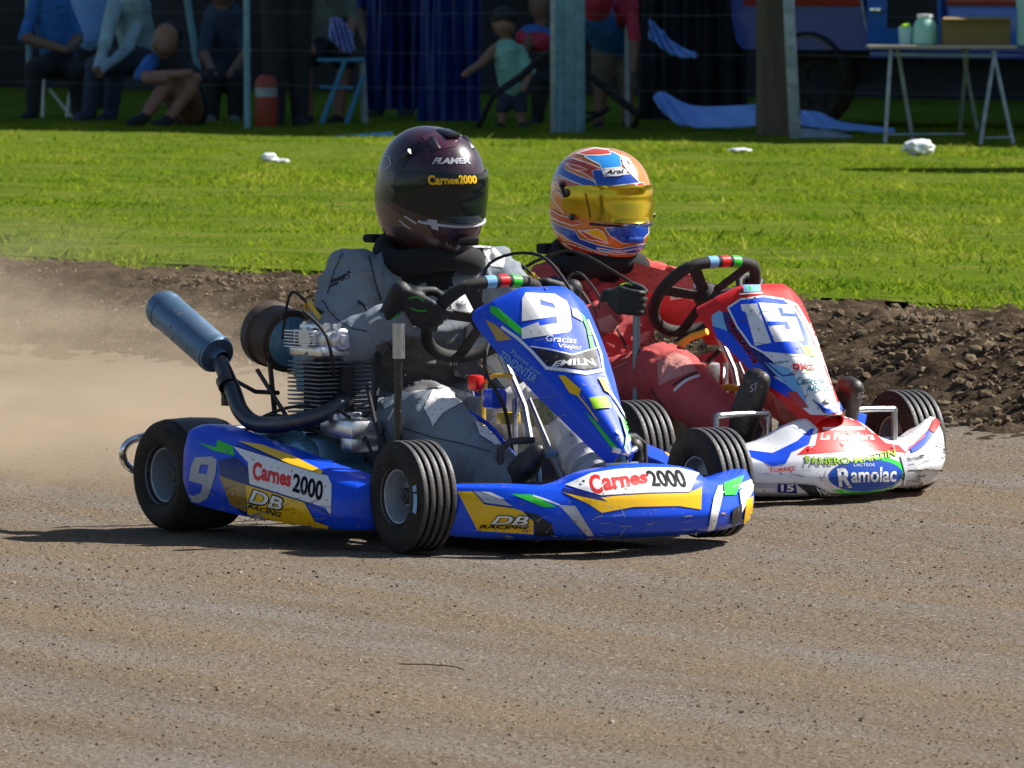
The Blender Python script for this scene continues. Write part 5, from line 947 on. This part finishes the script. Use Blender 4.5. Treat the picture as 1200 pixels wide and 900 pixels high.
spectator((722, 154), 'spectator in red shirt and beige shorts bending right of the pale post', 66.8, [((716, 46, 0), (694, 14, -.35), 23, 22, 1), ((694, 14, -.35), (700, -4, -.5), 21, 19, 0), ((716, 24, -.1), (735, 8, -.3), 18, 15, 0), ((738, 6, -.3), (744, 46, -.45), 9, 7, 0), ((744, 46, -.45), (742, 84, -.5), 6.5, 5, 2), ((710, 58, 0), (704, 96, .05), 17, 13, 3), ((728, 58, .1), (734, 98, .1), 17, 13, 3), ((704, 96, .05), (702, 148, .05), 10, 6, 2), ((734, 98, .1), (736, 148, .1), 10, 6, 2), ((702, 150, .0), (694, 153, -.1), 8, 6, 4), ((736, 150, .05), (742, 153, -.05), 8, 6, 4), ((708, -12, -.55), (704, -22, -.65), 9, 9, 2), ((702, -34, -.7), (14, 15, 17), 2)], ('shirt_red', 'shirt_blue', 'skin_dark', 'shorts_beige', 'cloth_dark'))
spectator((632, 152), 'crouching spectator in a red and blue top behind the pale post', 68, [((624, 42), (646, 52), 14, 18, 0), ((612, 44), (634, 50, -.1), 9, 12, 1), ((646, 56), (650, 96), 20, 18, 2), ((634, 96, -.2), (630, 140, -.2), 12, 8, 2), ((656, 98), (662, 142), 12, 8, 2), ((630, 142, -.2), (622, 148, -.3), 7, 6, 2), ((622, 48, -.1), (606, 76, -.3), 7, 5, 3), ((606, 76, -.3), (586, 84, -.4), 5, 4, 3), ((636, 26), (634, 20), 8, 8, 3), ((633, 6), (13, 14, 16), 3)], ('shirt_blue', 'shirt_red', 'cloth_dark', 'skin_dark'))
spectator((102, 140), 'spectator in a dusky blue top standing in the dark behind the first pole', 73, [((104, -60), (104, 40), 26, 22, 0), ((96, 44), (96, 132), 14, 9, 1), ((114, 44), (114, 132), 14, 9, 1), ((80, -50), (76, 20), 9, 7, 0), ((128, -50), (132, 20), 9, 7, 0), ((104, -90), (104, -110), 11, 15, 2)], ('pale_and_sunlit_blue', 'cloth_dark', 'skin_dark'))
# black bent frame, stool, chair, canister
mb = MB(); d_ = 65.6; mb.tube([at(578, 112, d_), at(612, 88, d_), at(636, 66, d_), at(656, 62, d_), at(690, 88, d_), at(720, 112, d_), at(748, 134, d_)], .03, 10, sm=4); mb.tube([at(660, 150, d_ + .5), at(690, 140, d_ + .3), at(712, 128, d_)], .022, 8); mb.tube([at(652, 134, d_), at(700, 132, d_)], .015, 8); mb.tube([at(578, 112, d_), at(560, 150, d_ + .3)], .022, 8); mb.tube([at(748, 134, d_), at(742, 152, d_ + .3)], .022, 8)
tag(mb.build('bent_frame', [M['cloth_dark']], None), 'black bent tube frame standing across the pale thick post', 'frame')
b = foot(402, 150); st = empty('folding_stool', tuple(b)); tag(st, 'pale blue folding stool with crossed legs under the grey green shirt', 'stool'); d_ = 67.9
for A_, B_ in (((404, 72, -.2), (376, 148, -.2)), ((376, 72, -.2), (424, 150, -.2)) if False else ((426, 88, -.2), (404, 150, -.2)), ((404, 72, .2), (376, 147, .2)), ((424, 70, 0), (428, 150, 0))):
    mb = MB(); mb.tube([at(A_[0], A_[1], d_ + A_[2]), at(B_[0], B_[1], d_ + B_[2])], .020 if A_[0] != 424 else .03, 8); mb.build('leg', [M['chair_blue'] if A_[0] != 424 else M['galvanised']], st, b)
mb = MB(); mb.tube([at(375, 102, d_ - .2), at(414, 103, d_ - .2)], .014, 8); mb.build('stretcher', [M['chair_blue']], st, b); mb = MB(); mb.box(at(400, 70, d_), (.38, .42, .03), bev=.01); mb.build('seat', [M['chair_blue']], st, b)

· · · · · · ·

--- Task instructions ---
Give an exact copy of the material, leaving out every picture.

--- Reply ---
The Blender Python script for this scene continues. Write part 5, from line 947 on. This part finishes the script. Use Blender 4.5. Treat the picture as 1200 pixels wide and 900 pixels high.
spectator((722, 154), 'spectator in red shirt and beige shorts bending right of the pale post', 66.8, [((716, 46, 0), (694, 14, -.35), 23, 22, 1), ((694, 14, -.35), (700, -4, -.5), 21, 19, 0), ((716, 24, -.1), (735, 8, -.3), 18, 15, 0), ((738, 6, -.3), (744, 46, -.45), 9, 7, 0), ((744, 46, -.45), (742, 84, -.5), 6.5, 5, 2), ((710, 58, 0), (704, 96, .05), 17, 13, 3), ((728, 58, .1), (734, 98, .1), 17, 13, 3), ((704, 96, .05), (702, 148, .05), 10, 6, 2), ((734, 98, .1), (736, 148, .1), 10, 6, 2), ((702, 150, .0), (694, 153, -.1), 8, 6, 4), ((736, 150, .05), (742, 153, -.05), 8, 6, 4), ((708, -12, -.55), (704, -22, -.65), 9, 9, 2), ((702, -34, -.7), (14, 15, 17), 2)], ('shirt_red', 'shirt_blue', 'skin_dark', 'shorts_beige', 'cloth_dark'))
spectator((632, 152), 'crouching spectator in a red and blue top behind the pale post', 68, [((624, 42), (646, 52), 14, 18, 0), ((612, 44), (634, 50, -.1), 9, 12, 1), ((646, 56), (650, 96), 20, 18, 2), ((634, 96, -.2), (630, 140, -.2), 12, 8, 2), ((656, 98), (662, 142), 12, 8, 2), ((630, 142, -.2), (622, 148, -.3), 7, 6, 2), ((622, 48, -.1), (606, 76, -.3), 7, 5, 3), ((606, 76, -.3), (586, 84, -.4), 5, 4, 3), ((636, 26), (634, 20), 8, 8, 3), ((633, 6), (13, 14, 16), 3)], ('shirt_blue', 'shirt_red', 'cloth_dark', 'skin_dark'))
spectator((102, 140), 'spectator in a dusky blue top standing in the dark behind the first pole', 73, [((104, -60), (104, 40), 26, 22, 0), ((96, 44), (96, 132), 14, 9, 1), ((114, 44), (114, 132), 14, 9, 1), ((80, -50), (76, 20), 9, 7, 0), ((128, -50), (132, 20), 9, 7, 0), ((104, -90), (104, -110), 11, 15, 2)], ('pale_and_sunlit_blue', 'cloth_dark', 'skin_dark'))
# black bent frame, stool, chair, canister
mb = MB(); d_ = 65.6; mb.tube([at(578, 112, d_), at(612, 88, d_), at(636, 66, d_), at(656, 62, d_), at(690, 88, d_), at(720, 112, d_), at(748, 134, d_)], .03, 10, sm=4); mb.tube([at(660, 150, d_ + .5), at(690, 140, d_ + .3), at(712, 128, d_)], .022, 8); mb.tube([at(652, 134, d_), at(700, 132, d_)], .015, 8); mb.tube([at(578, 112, d_), at(560, 150, d_ + .3)], .022, 8); mb.tube([at(748, 134, d_), at(742, 152, d_ + .3)], .022, 8)
tag(mb.build('bent_frame', [M['cloth_dark']], None), 'black bent tube frame standing across the pale thick post', 'frame')
b = foot(402, 150); st = empty('folding_stool', tuple(b)); tag(st, 'pale blue folding stool with crossed legs under the grey green shirt', 'stool'); d_ = 67.9
for A_, B_ in (((404, 72, -.2), (376, 148, -.2)), ((376, 72, -.2), (424, 150, -.2)) if False else ((426, 88, -.2), (404, 150, -.2)), ((404, 72, .2), (376, 147, .2)), ((424, 70, 0), (428, 150, 0))):
    mb = MB(); mb.tube([at(A_[0], A_[1], d_ + A_[2]), at(B_[0], B_[1], d_ + B_[2])], .020 if A_[0] != 424 else .03, 8); mb.build('leg', [M['chair_blue'] if A_[0] != 424 else M['galvanised']], st, b)
mb = MB(); mb.tube([at(375, 102, d_ - .2), at(414, 103, d_ - .2)], .014, 8); mb.build('stretcher', [M['chair_blue']], st, b); mb = MB(); mb.box(at(400, 70, d_), (.38, .42, .03), bev=.01); mb.build('seat', [M['chair_blue']], st, b)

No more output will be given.